* [WHAT YOU WILL DO] Restate the data exactly as given and keep the pictures out.

# # #

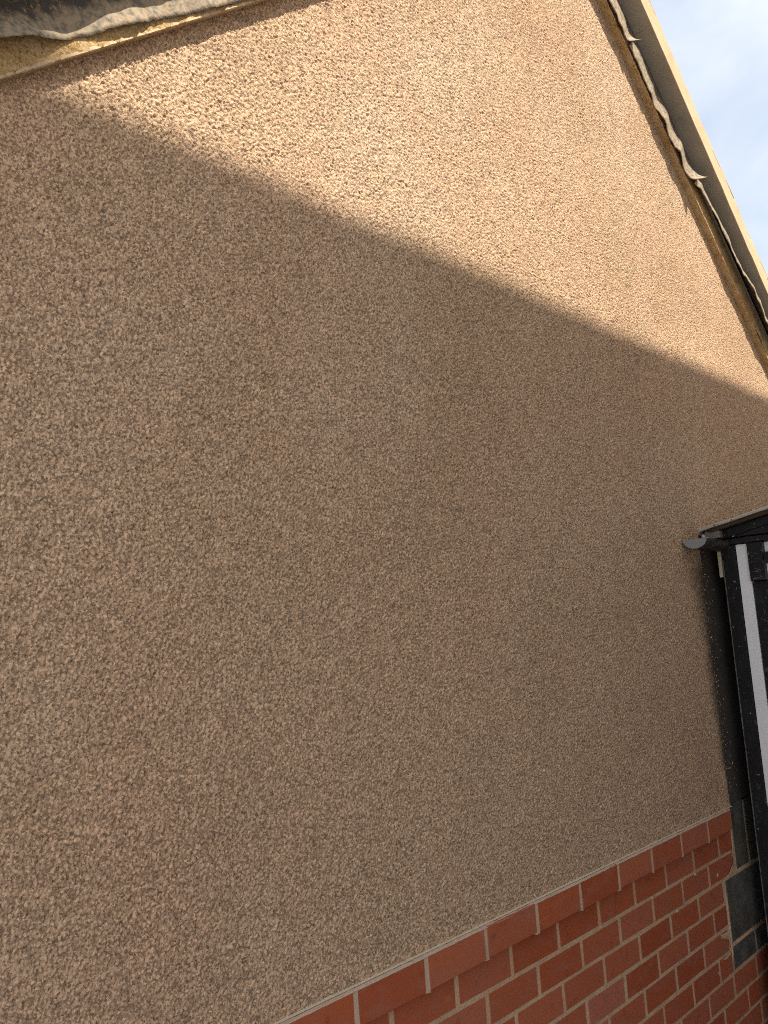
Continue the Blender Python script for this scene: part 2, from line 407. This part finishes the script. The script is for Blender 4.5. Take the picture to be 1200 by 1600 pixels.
def brick_mesh(w, h_, d, k, mt, front):
    """chamfered front, slightly out of true"""
    r = random.Random(k); j = lambda a: r.uniform(-a, a)
    c = 1.3
    v = []
    for (x, z) in ((0, 0), (w, 0), (w, h_), (0, h_)):
        v.append((x, d, z))
    for (x, z) in ((0, 0), (w, 0), (w, h_), (0, h_)):
        v.append((x + j(.8), c + .5, z + j(.8)))
    for (x, z) in ((c, c), (w - c, c), (w - c, h_ - c), (c, h_ - c)):
        v.append((x + j(1.3), j(.35), z + j(1.3)))
    # a midpoint on each long front edge keeps the arris from being dead straight
    f = [(4, 5, 1, 0), (5, 6, 2, 1), (6, 7, 3, 2), (7, 4, 0, 3), (8, 9, 5, 4), (9, 10, 6, 5), (10, 11, 7, 6), (11, 8, 4, 7), (8, 11, 10, 9)]
    f = [tuple(reversed(q)) for q in f]
    me_ = mesh('brick', v, f, mt)
    bm = bmesh.new(); bm.from_mesh(me_); bmesh.ops.recalc_face_normals(bm, faces=bm.faces); bm.to_mesh(me_); bm.free()
    return me_

STD = [brick_mesh(211, 65, 60, k, M['brick'], 0) for k in range(6)]
TOP = [brick_mesh(211, 67.5, 80, 20 + k, M['brick'], 0) for k in range(5)]
far = MB(); nb = 0
def put_brick(x0, x1, z0, y, meshes, hgt):
    global nb
    cut = abs((x1 - x0) - 211) > 3
    if x1 - x0 < 25: return
    vis = any(seen(x, 0, z) for x in (x0, x1) for z in (z0, z0 + hgt))
    if not vis or nb >= 295:
        far.box(x0, x1, y, y + 50, z0, z0 + hgt); return
    nb += 1
    me_ = brick_mesh(x1 - x0, hgt, 60, int(x0 * 7 + z0) % 9999, M['brick'], 0) if cut else random.choice(meshes)
    o_ = link('brick', me_, plinth)
    o_.location = ((x0 + random.uniform(-1, 1)) * MM, (y + random.uniform(-.5, .5)) * MM, (z0 + random.uniform(-.8, .8)) * MM)
    o_.rotation_euler = (random.uniform(-.006, .006), random.uniform(-.006, .006), random.uniform(-.0025, .0025))

def course(z0, off, xa, xb, y=0, meshes=STD, hgt=65):
    n = math.floor((xa - off) / 225) - 1
    while True:
        x0 = n * 225 + off + 7; x1 = x0 + 211; n += 1
        if x0 > xb: break
        x0, x1 = max(x0, xa), min(x1, xb)
        put_brick(x0, x1, z0, y, meshes, hgt)

LX, RX = APX - HW + 10, APX + HW - 10
course(7, -10, LX, 886, -18, TOP, 67.5)                      # projecting top course
for r in range(1, 18):
    zt = -75. * (r - 1) - 65
    off = 0 if r % 2 == 0 else 112.5
    off += random.uniform(-5, 5) if r > 6 else 0
    if r <= 2:
        course(zt, off, LX, 915); course(zt, off, 1560, RX)
    elif r <= 6:
        course(zt, off, LX, 793); course(zt, off, 1560, RX)
    else:
        course(zt, off, LX, RX)
if far.v:
    far.build('brick', M['brick'], plinth, kind='stuff')

# underside shadow gap course: top course bedding and the joints of the projecting course
b = MB()
n = math.floor((LX + 10) / 225)
while n * 225 - 10 < 880:
    x = n * 225 - 10
    b.hexa([(x - 8, -17, 5 + random.uniform(-3, 1)), (x + 8, -17, 4 + random.uniform(-3, 1)), (x + 8, 4, 5), (x - 8, 4, 5), (x - 8, -17, 74), (x + 8, -17, 74), (x + 8, 4, 74), (x - 8, 4, 74)]); n += 1
o = b.build('joint', M['flaunch'], plinth, kind='stuff')
# sloping mortar on top of the projecting course, irregular
rows = []
x = LX
while x < 894:
    e = random.uniform(-1.2, 1.2)
    rows.append([(x, -18.6 + e * .6, 73.4 + e * .5), (x, -17 + e * .5, 75.2 + e * .6), (x, -11.5, 77 + .4 * e), (x, 3, 77.2), (x, 3, 71), (x, -17, 71)])
    x += 16
b = MB(); b.sweep(rows, close=True, caps=True); b.build('mortar_fillet', M['flaunch'], house)
# bead under the coat, with broken glints
b = MB(); b.box(LX, 931, -11.5, -2, 78.2, 79.3); b.build('render_bead', M['bead'], house)
b = MB()
x = -1500.
while x < 500:
    ln = random.uniform(6, 34)
    b.box(x, x + ln, -12.2 - random.uniform(0, 1.2), -6, 79, 79.2 + random.uniform(.7, 2.6))
    x += ln + random.uniform(20, 130)
b.build('bead_nib', M['bead'], house, kind='stuff')

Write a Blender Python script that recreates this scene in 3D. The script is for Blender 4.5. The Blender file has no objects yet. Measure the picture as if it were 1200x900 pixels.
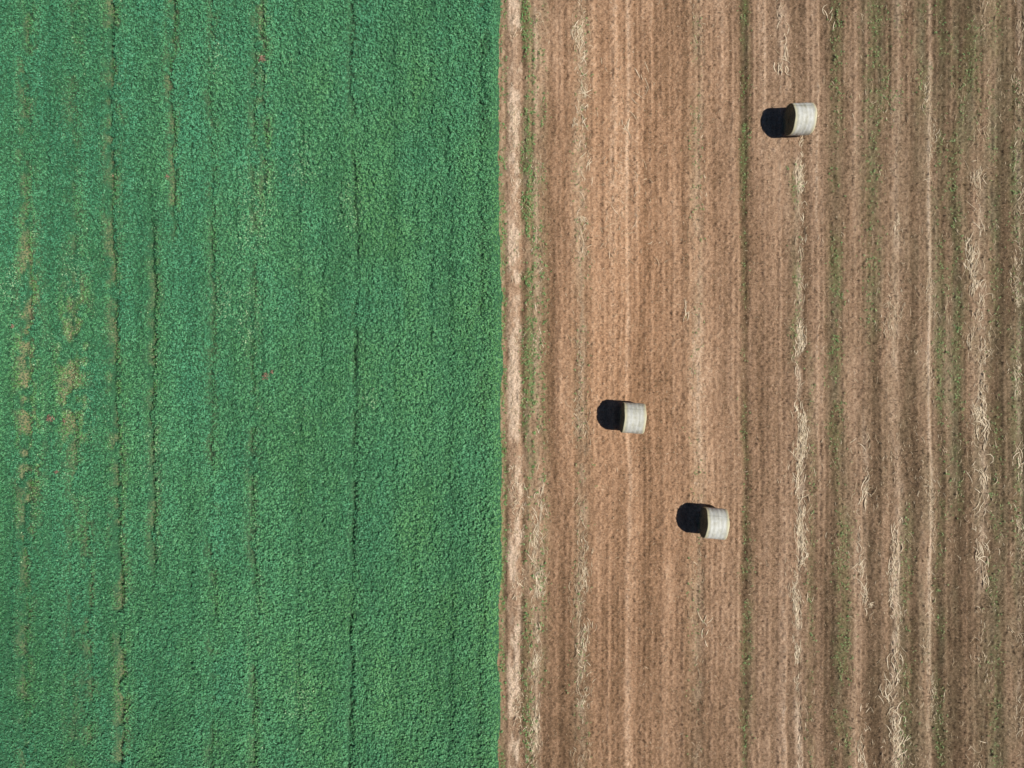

# # #

* [PROBLEM SOLUTION]
Continue the Blender Python script for this scene: part 2, from line 407. This part finishes the script. The script is for Blender 4.5. Take the picture to be 1200 by 1600 pixels.
def brick_mesh(w, h_, d, k, mt, front):
    """chamfered front, slightly out of true"""
    r = random.Random(k); j = lambda a: r.uniform(-a, a)
    c = 1.3
    v = []
    for (x, z) in ((0, 0), (w, 0), (w, h_), (0, h_)):
        v.append((x, d, z))
    for (x, z) in ((0, 0), (w, 0), (w, h_), (0, h_)):
        v.append((x + j(.8), c + .5, z + j(.8)))
    for (x, z) in ((c, c), (w - c, c), (w - c, h_ - c), (c, h_ - c)):
        v.append((x + j(1.3), j(.35), z + j(1.3)))
    # a midpoint on each long front edge keeps the arris from being dead straight
    f = [(4, 5, 1, 0), (5, 6, 2, 1), (6, 7, 3, 2), (7, 4, 0, 3), (8, 9, 5, 4), (9, 10, 6, 5), (10, 11, 7, 6), (11, 8, 4, 7), (8, 11, 10, 9)]
    f = [tuple(reversed(q)) for q in f]
    me_ = mesh('brick', v, f, mt)
    bm = bmesh.new(); bm.from_mesh(me_); bmesh.ops.recalc_face_normals(bm, faces=bm.faces); bm.to_mesh(me_); bm.free()
    return me_

STD = [brick_mesh(211, 65, 60, k, M['brick'], 0) for k in range(6)]
TOP = [brick_mesh(211, 67.5, 80, 20 + k, M['brick'], 0) for k in range(5)]
far = MB(); nb = 0
def put_brick(x0, x1, z0, y, meshes, hgt):
    global nb
    cut = abs((x1 - x0) - 211) > 3
    if x1 - x0 < 25: return
    vis = any(seen(x, 0, z) for x in (x0, x1) for z in (z0, z0 + hgt))
    if not vis or nb >= 295:
        far.box(x0, x1, y, y + 50, z0, z0 + hgt); return
    nb += 1
    me_ = brick_mesh(x1 - x0, hgt, 60, int(x0 * 7 + z0) % 9999, M['brick'], 0) if cut else random.choice(meshes)
    o_ = link('brick', me_, plinth)
    o_.location = ((x0 + random.uniform(-1, 1)) * MM, (y + random.uniform(-.5, .5)) * MM, (z0 + random.uniform(-.8, .8)) * MM)
    o_.rotation_euler = (random.uniform(-.006, .006), random.uniform(-.006, .006), random.uniform(-.0025, .0025))

def course(z0, off, xa, xb, y=0, meshes=STD, hgt=65):
    n = math.floor((xa - off) / 225) - 1
    while True:
        x0 = n * 225 + off + 7; x1 = x0 + 211; n += 1
        if x0 > xb: break
        x0, x1 = max(x0, xa), min(x1, xb)
        put_brick(x0, x1, z0, y, meshes, hgt)

LX, RX = APX - HW + 10, APX + HW - 10
course(7, -10, LX, 886, -18, TOP, 67.5)                      # projecting top course
for r in range(1, 18):
    zt = -75. * (r - 1) - 65
    off = 0 if r % 2 == 0 else 112.5
    off += random.uniform(-5, 5) if r > 6 else 0
    if r <= 2:
        course(zt, off, LX, 915); course(zt, off, 1560, RX)
    elif r <= 6:
        course(zt, off, LX, 793); course(zt, off, 1560, RX)
    else:
        course(zt, off, LX, RX)
if far.v:
    far.build('brick', M['brick'], plinth, kind='stuff')

# underside shadow gap course: top course bedding and the joints of the projecting course
b = MB()
n = math.floor((LX + 10) / 225)
while n * 225 - 10 < 880:
    x = n * 225 - 10
    b.hexa([(x - 8, -17, 5 + random.uniform(-3, 1)), (x + 8, -17, 4 + random.uniform(-3, 1)), (x + 8, 4, 5), (x - 8, 4, 5), (x - 8, -17, 74), (x + 8, -17, 74), (x + 8, 4, 74), (x - 8, 4, 74)]); n += 1
o = b.build('joint', M['flaunch'], plinth, kind='stuff')
# sloping mortar on top of the projecting course, irregular
rows = []
x = LX
while x < 894:
    e = random.uniform(-1.2, 1.2)
    rows.append([(x, -18.6 + e * .6, 73.4 + e * .5), (x, -17 + e * .5, 75.2 + e * .6), (x, -11.5, 77 + .4 * e), (x, 3, 77.2), (x, 3, 71), (x, -17, 71)])
    x += 16
b = MB(); b.sweep(rows, close=True, caps=True); b.build('mortar_fillet', M['flaunch'], house)
# bead under the coat, with broken glints
b = MB(); b.box(LX, 931, -11.5, -2, 78.2, 79.3); b.build('render_bead', M['bead'], house)
b = MB()
x = -1500.
while x < 500:
    ln = random.uniform(6, 34)
    b.box(x, x + ln, -12.2 - random.uniform(0, 1.2), -6, 79, 79.2 + random.uniform(.7, 2.6))
    x += ln + random.uniform(20, 130)
b.build('bead_nib', M['bead'], house, kind='stuff')

Write a Blender Python script that recreates this scene in 3D. The script is for Blender 4.5. The Blender file has no objects yet. Measure the picture as if it were 1200x900 pixels.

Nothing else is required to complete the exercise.